─── Data lines ───

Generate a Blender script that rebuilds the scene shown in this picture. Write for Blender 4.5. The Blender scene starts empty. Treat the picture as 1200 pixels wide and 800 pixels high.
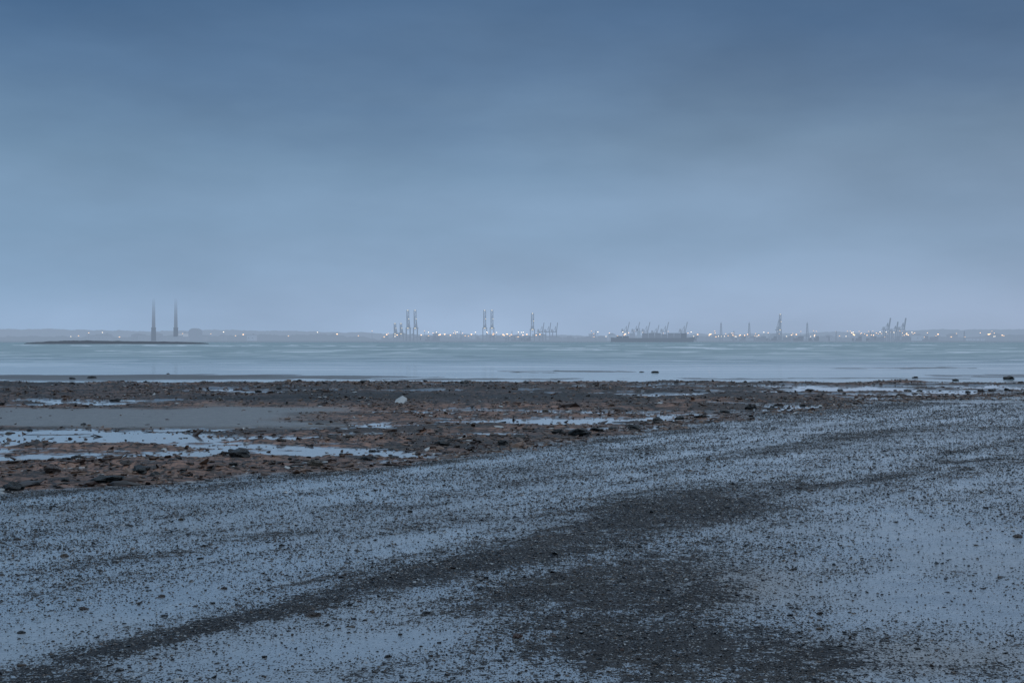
import bpy, math, random, time
import numpy as np
from mathutils import Vector, noise as mnoise
T0=time.time()
random.seed(7); rng=np.random.default_rng(11)
F=1666.7; CH=1.65; V0=400.0
scene=bpy.context.scene
scene.view_settings.view_transform='Standard'
scene.view_settings.look='None'; scene.view_settings.exposure=0
col=scene.collection

# ------------------------------------------------------------ noise helpers
def _h(ix,iy,seed):
    n=(ix.astype(np.int64)*374761393+iy.astype(np.int64)*668265263+seed*1442695041)&0xffffffff
    n=((n^(n>>13))*1274126177)&0xffffffff
    n=(n^(n>>16))&0xffffff
    return n/float(0xffffff)
def vn(x,y,seed=0):
    fx=np.floor(x); fy=np.floor(y); tx=x-fx; ty=y-fy
    tx=tx*tx*(3-2*tx); ty=ty*ty*(3-2*ty)
    a=_h(fx,fy,seed); b=_h(fx+1,fy,seed); c=_h(fx,fy+1,seed); d=_h(fx+1,fy+1,seed)
    return (a*(1-tx)+b*tx)*(1-ty)+(c*(1-tx)+d*tx)*ty
def fbm(x,y,s,octv=4,seed=0,sy=None):
    sy=sy or s; r=0; a=1; t=0; x=x/s; y=y/sy
    for i in range(octv):
        c,sn=math.cos(0.6*i+.3),math.sin(0.6*i+.3)
        if s==sy: xx=x*c-y*sn; yy=x*sn+y*c
        else: xx=x; yy=y
        r=r+a*(vn(xx+17.3*i,yy-9.1*i,seed+i)-.5)*2; t+=a; a*=.5; x=x*2.03; y=y*2.03
    return r/t
def ss(x,a,b):
    t=np.clip((x-a)/(b-a),0,1); return t*t*(3-2*t)
def blob(u,v,cu,cv,ru,rv,rot=0.0):
    c,s=math.cos(rot),math.sin(rot); du=u-cu; dv=v-cv
    a=(du*c+dv*s)/ru; b=(-du*s+dv*c)/rv
    return np.exp(-(a*a+b*b)**1.5)
B1u=[-400,0,130,250,400,500,600,700,800,900,1000,1100,1200,1700]
B1v=[602,580,571,558,550,537,522,513,501,486,476,470,465,452]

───

Copy nothing but the lines from the first one in the listing through the line with "col=scene.collection", and omit the pictures.

Generate a Blender script that rebuilds the scene shown in this picture. Write for Blender 4.5. The Blender scene starts empty. Treat the picture as 1200 pixels wide and 800 pixels high.
import bpy, math, random, time
import numpy as np
from mathutils import Vector, noise as mnoise
T0=time.time()
random.seed(7); rng=np.random.default_rng(11)
F=1666.7; CH=1.65; V0=400.0
scene=bpy.context.scene
scene.view_settings.view_transform='Standard'
scene.view_settings.look='None'; scene.view_settings.exposure=0
col=scene.collection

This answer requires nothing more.